Amazingly, since 1985, I must have flown across the Pacific thirty or so times, not to mention other trips. So, is this not absolute absurd?

In my grandfather's time, a person who emigrated rarely returned to the land of their birth.  One said a final goodbye, shedding copious tears, then necessarily content to send and received letters to maintain contact with family and friends 'back home'

The absurdity to descends on me, sitting here in the airport, has a greater dimension; I wonder how to express it.

At base, flying is a wonderful thing.  I should know, a thousand hours or so in gliders and small planes...I have been so fortunate and had experiences, some a little hair raising, that beggar description.  There is a core of self-indulgence in this, but I would have it no other way.

But this business of huge airports, hordes crammed into tens of thousands of flying cylinders, the security rigmaroles, the noise, the inconvenience,  the sheer in humanity of it...is certainly absurd.
Not the only absurdity by any means.  We could continue onto motor cars...

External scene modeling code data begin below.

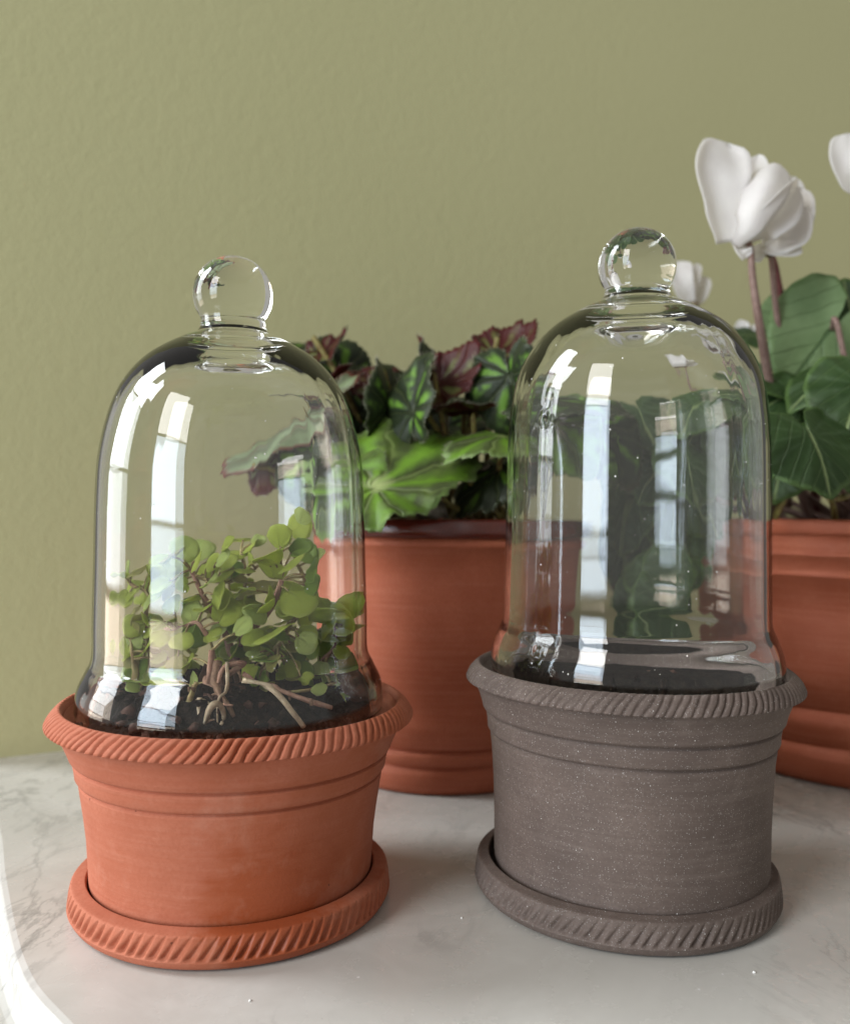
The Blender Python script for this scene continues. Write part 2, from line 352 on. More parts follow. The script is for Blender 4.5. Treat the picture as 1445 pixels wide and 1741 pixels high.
def make_table():
    # outline of the top: from the wall round the bowed left edge to the front, away to the right
    edge = [(-0.262, 0.4195), (-0.222, 0.405), (-0.197, 0.385), (-0.172, 0.352), (-0.1452, 0.3016), (-0.1141, 0.2473), (-0.092, 0.2206), (-0.06, 0.192), (0.0, 0.156), (0.08, 0.13), (0.2, 0.12), (0.5, 0.12)]
    path = [Vector((p.x, p.y)) for p in spline([(x, y, 0) for x, y in edge], 8)]
    m = len(path)
    def off(i, d):
        t = (path[min(i + 1, m - 1)] - path[max(i - 1, 0)]).normalized(); return path[i] + Vector((-t.y, t.x)) * -1 * d
    sect = [(-0.020, 0.0), (-0.0042, 0.0), (-0.0032, 0.0), (-0.0016, -0.0004), (-0.0005, -0.0014), (0.0, -0.003), (0.0001, -0.0075), (0.0004, -0.0098), (0.0014, -0.0108), (0.003, -0.0112), (0.0045, -0.0112), (0.016, -0.0112), (0.018, -0.0114), (0.0205, -0.0132), (0.0215, -0.016), (0.0215, -0.024), (0.020, -0.028), (-0.03, -0.028)]
    verts, faces = [], []
    for i in range(m):
        for d, z in sect:
            p = off(i, d); 
            verts.append((p.x, p.y, z))
    k = len(sect)
    for i in range(m - 1):
        for j in range(k - 1): faces.append((i * k + j, i * k + j + 1, (i + 1) * k + j + 1, (i + 1) * k + j))
    # the flat top inside the edge strip, closed along the wall
    inner = [i * k for i in range(m)]
    wl = WA + U * 1.1 - N * 0.004; wr = len(verts); verts.append((wl.x, wl.y, 0)); 
    w0 = WA + U * -0.045 - N * 0.004; wq = len(verts); verts.append((w0.x, w0.y, 0)); rb = len(verts); verts.append((wl.x, 0.14, 0))
    faces.append(tuple(inner + [rb, wr, wq]))
    me = mesh('marble_table', verts, faces, MARBLE)
    bm = bmesh.new(); bm.from_mesh(me); bm.normal_update()
    for f in bm.faces:
        if abs(f.normal.z) > 0.97: f.smooth = False
        if len(f.verts) > 6:
            f.smooth = False
            if f.normal.z < 0: bmesh.ops.reverse_faces(bm, faces=[f])
    bm.to_mesh(me); bm.free()
    return me
table = link('marble_table', make_table())
tag(table, 'pale grey veined marble table top with a bowed moulded edge', 'table')

# ------------------------------------------------------------------ pots, saucers, bell jars
def frac(x): return x - math.floor(x)
def wob(seed, amp):
    return lambda th: amp * (noise.noise(Vector((math.cos(th) * 1.1 + seed, math.sin(th) * 1.1, seed))) + 0.4 * noise.noise(Vector((math.cos(th) * 3 + seed, math.sin(th) * 3, seed))))
def ring_profile(pts, n): 
    return [(p[0], p[1]) for p in spline([(x, y, 0) for x, y in pts], n)]
def clay_pot(root, body, rim_outer, rim_n, rim_depth, mat, inner_r, floor_z, seed, slant):
    """body: outer profile from foot to under the rim; rim_outer: profile of the rope band from its lower edge over the top to the inner lip"""
    wv = wob(seed, 0.0005)
    prof = [(0, 0.0075), (body[0][0] - 0.003, 0.0075)] + body
    ro = rim_outer
    prof += [(ro[0][0] - 0.002, ro[0][1] + 0.001), (ro[-1][0] - 0.0008, ro[-1][1] - 0.0012), (inner_r, ro[-1][1] - 0.006), (inner_r - 0.004, floor_z + 0.01), (inner_r - 0.006, floor_z), (0, floor_z)]
    link('body', lathe('pot_body', prof, 160, mat, lambda th, i, r, z: (wv(th) * (z / 0.06), 0)), root, False)
    rp = ring_profile(ro, 5); cnt = len(rp)
    lens = [0]
    for a, b in zip(rp, rp[1:]): lens.append(lens[-1] + math.hypot(b[0] - a[0], b[1] - a[1]))
    prof2 = rp + [(ro[-1][0] - 0.0006, ro[-1][1] - 0.003), (ro[0][0] - 0.0035, ro[0][1] + 0.0002)]
    def disp(th, i, r, z):
        d = wv(th)
        if i >= cnt: return d, 0
        s = lens[i] / lens[-1]; jit = 0.38 * noise.noise(Vector((th * 9, seed, s * 1.5)))
        ph = frac(rim_n * th / (2 * math.pi) + slant * s + jit)
        g = max(0.0, 1 - (0.5 - ph) / 0.36 if ph < 0.5 else 1 - (ph - 0.5) / 0.12)
        win = min(1, s / 0.10) * max(0.0, min(1, (0.97 - s) / 0.25))
        amp = rim_depth * (0.75 + 0.5 * noise.noise(Vector((math.cos(th) * 4, math.sin(th) * 4, seed + 3))))
        k = -amp * g * win + 0.15 * rim_depth * win
        nx, nz = (0.75, 0.65) if s > 0.45 else (1, 0.1)
        return d + k * nx, k * nz
    link('rope_rim', lathe('rope_rim', prof2, rim_n * 9, mat, disp, loop=True), root, False)
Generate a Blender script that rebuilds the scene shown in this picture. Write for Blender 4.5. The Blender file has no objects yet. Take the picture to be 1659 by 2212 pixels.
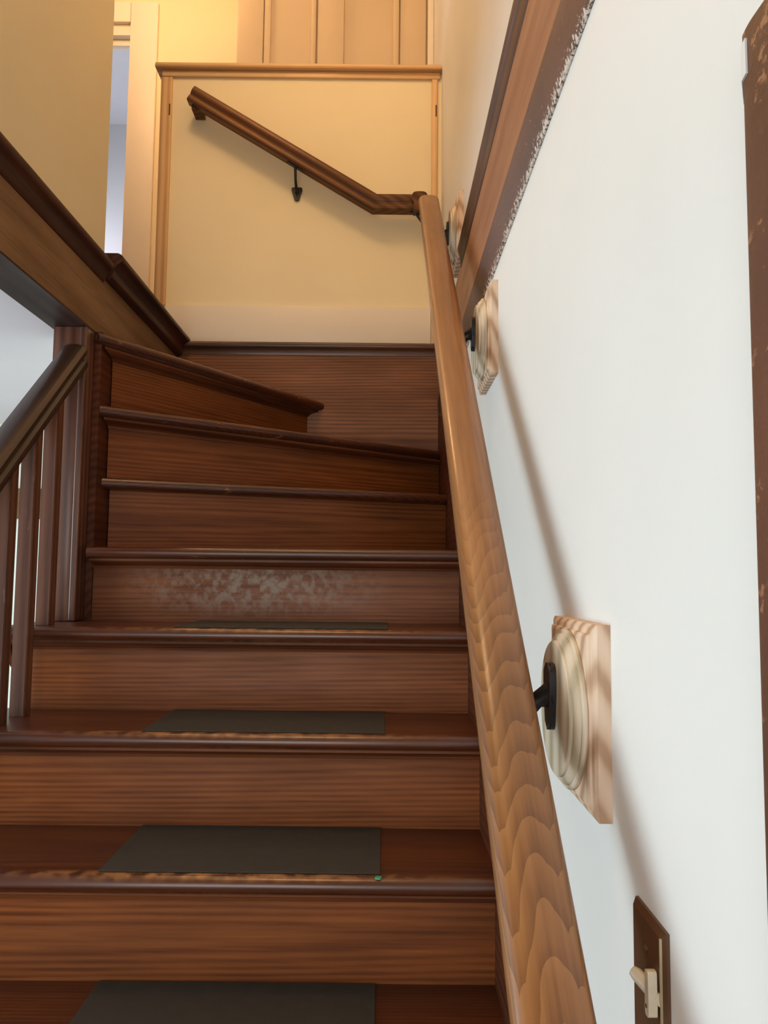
import bpy, bmesh, math, random
from mathutils import Vector, Matrix
random.seed(4)
S = bpy.context.scene
C = S.collection
Z0 = 1.64            # eye height: shapes below are written relative to the eye, then lifted by Z0
R = math.radians

# ------------------------------------------------------------------ materials
def mat_new(name):
    m = bpy.data.materials.new(name); m.use_nodes = True
    nt = m.node_tree; b = nt.nodes['Principled BSDF']
    return m, nt, b

def nd(nt, t, **k):
    n = nt.nodes.new(t)
    for a, v in k.items():
        if a in n.inputs: n.inputs[a].default_value = v
        else: setattr(n, a, v)
    return n

def ramp(nt, stops):
    r = nt.nodes.new('ShaderNodeValToRGB'); e = r.color_ramp.elements
    while len(e) < len(stops): e.new(.5)
    for el, (p, c) in zip(e, stops):
        el.position = p; el.color = (c[0], c[1], c[2], 1) if not isinstance(c, (int, float)) else (c, c, c, 1)
    return r

def mixc(nt, fac, a, b, mode='MIX'):
    m = nt.nodes.new('ShaderNodeMix'); m.data_type = 'RGBA'; m.blend_type = mode
    for i, v in ((0, fac), (6, a), (7, b)):
        if hasattr(v, 'links'): nt.links.new(v, m.inputs[i])
        elif i == 0: m.inputs[0].default_value = v
        else: m.inputs[i].default_value = (v[0], v[1], v[2], 1)
    return m.outputs[2]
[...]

How much more pleasant in the very fast train (of course (a long air trip if one lives in the US, or Australia). One buys the ticket, the train glides in on time, we find our seats, the train departs smoothly and noiselessly.  Outside, the beautiful country side, or occasional picturesque town, flashes by.
Or even the noisy, smelly, steam trains of my childhood.  Such panache, such wonder, such excitement, such wondrous noise!!!

Five overnight hours await me in Las Vegas; how about that for an absurd place?
With the wonders of the Internet, I sense the day may come when I will forgo all this and be content to see and hear loved ones.

But I will still travel...it forms the mind.

As the French have it, Les voyages forment la jeuness.

My take on this, travels keep one young.